** Begin Raw data **
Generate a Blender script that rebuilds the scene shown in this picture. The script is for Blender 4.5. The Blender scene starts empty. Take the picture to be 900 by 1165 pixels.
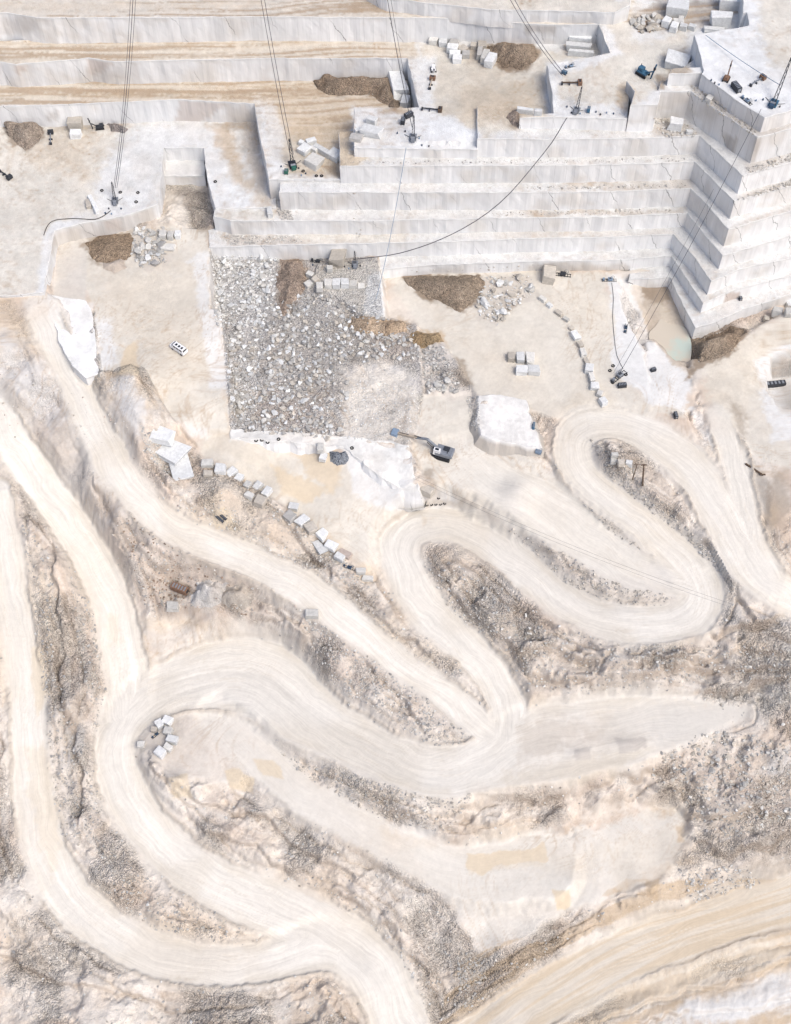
import bpy, math, random, bmesh
import numpy as np
from mathutils import Vector, Matrix, geometry
from mathutils.bvhtree import BVHTree

# ---------------------------------------------------------------- camera, world, sun, exposure
scene = bpy.context.scene
col = scene.collection
random.seed(7); rng = np.random.default_rng(11)
R = math.radians
FP = 1500.0; PITCH = R(57); CX, CY = 450.0, 582.5; DIST = 375.0
CAM = np.array([0.0, -DIST*math.cos(PITCH), DIST*math.sin(PITCH)])
FW = np.array([0.0, math.cos(PITCH), -math.sin(PITCH)])
UP = np.array([0.0, math.sin(PITCH), math.cos(PITCH)])
cd = bpy.data.cameras.new('camera'); cam = bpy.data.objects.new('camera', cd); col.objects.link(cam)
cam.location = CAM; cam.rotation_euler = (math.pi/2 - PITCH, 0, 0)
cd.sensor_fit = 'VERTICAL'; cd.sensor_height = 24.0; cd.lens = FP/1165.0*24.0
cd.clip_start = 1.0; cd.clip_end = 5000.0
scene.camera = cam
SUN_EL, SUN_AZ = 55.0, 133.0      # azimuth clockwise from +y (away from the camera)
w = bpy.data.worlds.new('World'); scene.world = w; w.use_nodes = True
nt = w.node_tree; bg = nt.nodes['Background']
sky = nt.nodes.new('ShaderNodeTexSky'); sky.sky_type = 'NISHITA'; sky.sun_disc = False
sky.sun_elevation = R(SUN_EL); sky.sun_rotation = R(SUN_AZ); sky.dust_density = 4.0; sky.air_density = 0.6; sky.ozone_density = 0.6
nt.links.new(sky.outputs[0], bg.inputs[0]); bg.inputs[1].default_value = 0.15
sd = bpy.data.lights.new('sun', 'SUN'); sun = bpy.data.objects.new('sun', sd); col.objects.link(sun)
sd.energy = 0.85; sd.angle = R(30); sd.color = (1.0, 0.995, 0.93)
dv = Vector((math.sin(R(SUN_AZ))*math.cos(R(SUN_EL)), math.cos(R(SUN_AZ))*math.cos(R(SUN_EL)), math.sin(R(SUN_EL))))
sun.rotation_euler = dv.to_track_quat('Z', 'Y').to_euler()
vs = scene.view_settings; vs.view_transform = 'Standard'; vs.look = 'None'; vs.gamma = 1.0; vs.use_curve_mapping = False
vs.exposure = 0.58

# ---------------------------------------------------------------- helpers: projection, noise
def un(u, v, z):
    """point at height z seen at photo pixel (u, v)"""
    d = FW*FP + np.array([1.0, 0, 0])*(u-CX) - UP*(v-CY)
    return CAM + (z-CAM[2])/d[2]*d
def proj(X, Y, Z):
    qx, qy, qz = X-CAM[0], Y-CAM[1], Z-CAM[2]
    ww = qy*FW[1] + qz*FW[2]
    return CX + FP*qx/ww, CY - FP*(qy*UP[1]+qz*UP[2])/ww
def _h(ix, iy, s):
    n = (ix*374761393 + iy*668265263 + s*974634777) & 0xffffffff
    n = ((n ^ (n >> 13))*1274126177) & 0xffffffff
    return ((n ^ (n >> 16)) & 0xffffff)/float(0xffffff)
def vn(x, y, s=0):
    x0 = np.floor(x).astype(np.int64); y0 = np.floor(y).astype(np.int64)
    fx = x-x0; fy = y-y0; fx = fx*fx*(3-2*fx); fy = fy*fy*(3-2*fy)
    a = _h(x0, y0, s); b = _h(x0+1, y0, s); c = _h(x0, y0+1, s); d = _h(x0+1, y0+1, s)
    return (a+(b-a)*fx)*(1-fy) + (c+(d-c)*fx)*fy
def fbm(x, y, o=4, s=0, g=0.5):
    r = 0; a = 1; t = 0
    for i in range(o):
        r = r + a*vn(x, y, s+i*17); t += a; a *= g
        x, y = x*1.93+y*0.45+3.1, y*1.93-x*0.45+7.7
    return r/t
def ss(a, b, x):
    t = np.clip((x-a)/(b-a), 0, 1); return t*t*(3-2*t)
def lerp(a, b, t): return a+(b-a)*t
def psd(px, py, poly):
    """signed distance to polygon, negative inside"""
    P = np.asarray(poly, float)[:, :2]; n = len(P)
    d = np.full(px.shape, 1e18); s = np.zeros(px.shape, bool)
    for i in range(n):
        ax, ay = P[i]; bx, by = P[(i+1) % n]
        ex, ey = bx-ax, by-ay; wx, wy = px-ax, py-ay
        t = np.clip((wx*ex+wy*ey)/max(ex*ex+ey*ey, 1e-9), 0, 1)
        d = np.minimum(d, (wx-ex*t)**2+(wy-ey*t)**2)
        c = ((ay > py) != (by > py))
        with np.errstate(divide='ignore', invalid='ignore'):
            s ^= c & (px < (bx-ax)*(py-ay)/((by-ay) if by != ay else 1e-9)+ax)
    d = np.sqrt(d); return np.where(s, -d, d)
def w3(poly, z=None):
    out = []
    for p in poly:
        zz = p[2] if len(p) > 2 else z
        out.append(un(p[0], p[1], zz))
    return np.array(out)
def idw(x, y, P, power=3.0):
    num = 0; den = 0
    for p in P:
        ww = 1.0/((x-p[0])**2+(y-p[1])**2+0.5)**(power/2)
        num = num+ww*p[2]; den = den+ww
    return num/den
def catmull(P, step=2.0):
    P = np.asarray(P, float); Q = np.vstack([2*P[0]-P[1], P, 2*P[-1]-P[-2]]); out = []
    for i in range(1, len(Q)-2):
        n = max(2, int(np.linalg.norm(Q[i+1][:2]-Q[i][:2])/step))
        for k in range(n):
            t = k/n
            out.append(0.5*((2*Q[i])+(-Q[i-1]+Q[i+1])*t+(2*Q[i-1]-5*Q[i]+4*Q[i+1]-Q[i+2])*t*t+(-Q[i-1]+3*Q[i]-3*Q[i+1]+Q[i+2])*t**3))
    out.append(P[-1]); return np.array(out)

# ---------------------------------------------------------------- layout of the haul roads: (u, v, z, width in m)
ROADS = {
 'snake': [(905,683,-9,11),(880,668,-7,11),(855,645,-6,11),(835,610,-5,12),(812,570,-4,12),(785,530,-3,12),(748,500,-2,12),(705,484,-2,11),(668,486,-2,11),(651,503,-3,10),(655,530,-4,10),(680,556,-5,10),(720,588,-6,10),(762,622,-8,10),(792,655,-9,11),(797,688,-10,11),(770,708,-11,11),(722,712,-11.5,11),(675,701,-12,11),(630,675,-12,11),(585,637,-12,11),(545,609,-12,11),(505,597,-12,11),(470,603,-12.5,11),(455,625,-13,11),(466,663,-14,11),(496,703,-16,11),(540,742,-18,9.5),(568,782,-20,9.5),(580,820,-21,11),(562,858,-22,13),(515,878,-22.5,13),(460,868,-23,13),(400,842,-24,14),(350,812,-24.5,18),(300,772,-25,22),(245,768,-26,20),(190,785,-27,16),(150,812,-28,12),(133,845,-29,11),(137,885,-31,11),(160,930,-33,11),(195,970,-35,12),(245,1005,-36,13),(310,1032,-38,14),(360,1055,-39,15),(405,1085,-41,15),(435,1120,-42,14),(452,1160,-44,14),(460,1200,-45,14)],
 'upper_west': [(46,345,14.6,8),(62,385,12,8),(82,425,9,8),(100,470,6,8),(122,515,3,9),(150,558,0,9),(200,603,-4,9),(260,628,-7,9),(330,660,-10,9),(400,710,-14,8.5),(450,752,-17,7.5),(495,782,-19,7.5),(530,808,-20.5,8),(560,835,-21.5,8)],
 'west': [(-20,450,6,10),(8,492,3,10),(40,540,-3,10),(75,590,-9,10),(105,635,-14,10),(125,680,-18,10),(137,730,-22,11),(145,775,-26,12),(140,815,-28,11)],
 'far_west': [(-6,560,-2,8),(5,620,-7,8),(17,690,-14,8.5),(27,760,-20,8.5),(34,830,-25,8.5),(38,900,-29,9),(50,960,-32,10),(72,1010,-35,11),(110,1050,-37,11),(165,1082,-38.5,10),(230,1098,-39,10),(300,1095,-40,10),(360,1078,-40.5,11),(400,1085,-41,11)],
 'south': [(480,1240,-50,13),(560,1175,-48,13),(640,1125,-46.5,12),(720,1084,-45,12),(800,1056,-44,12),(870,1034,-43,12.5),(930,1014,-42,13)],
 'middle_shelf': [(545,880,-22.5,9),(600,850,-21.5,20),(660,838,-21,20),(730,826,-20.5,18),(790,815,-20,9),(842,812,-20,2)],
 'lower_shelf': [(245,815,-28,8),(285,850,-28,10),(330,893,-29,8),(380,925,-30,8),(430,950,-31,8),(480,975,-33,9),(540,992,-34,14),(620,985,-34,16)],
 'east_ramp': [(815,470,-2,5),(835,520,-3,7),(845,570,-4.5,6.5),(858,620,-6,6),(880,660,-7,7)],
 'terrace_road': [(520,520,-4,10),(560,548,-5,15),(615,575,-6.5,17),(665,612,-8,14),(715,645,-9,12),(765,662,-9.8,9),(795,672,-10,9)],
}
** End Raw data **
▶ **Task prompt**: Starting with the first line of the data above and ending with the line containing "from mathutils.bvhtree import BVHTree", please restate every line exactly, leaving images out.

▶ **Result**:
Generate a Blender script that rebuilds the scene shown in this picture. The script is for Blender 4.5. The Blender scene starts empty. Take the picture to be 900 by 1165 pixels.
import bpy, math, random, bmesh
import numpy as np
from mathutils import Vector, Matrix, geometry
from mathutils.bvhtree import BVHTree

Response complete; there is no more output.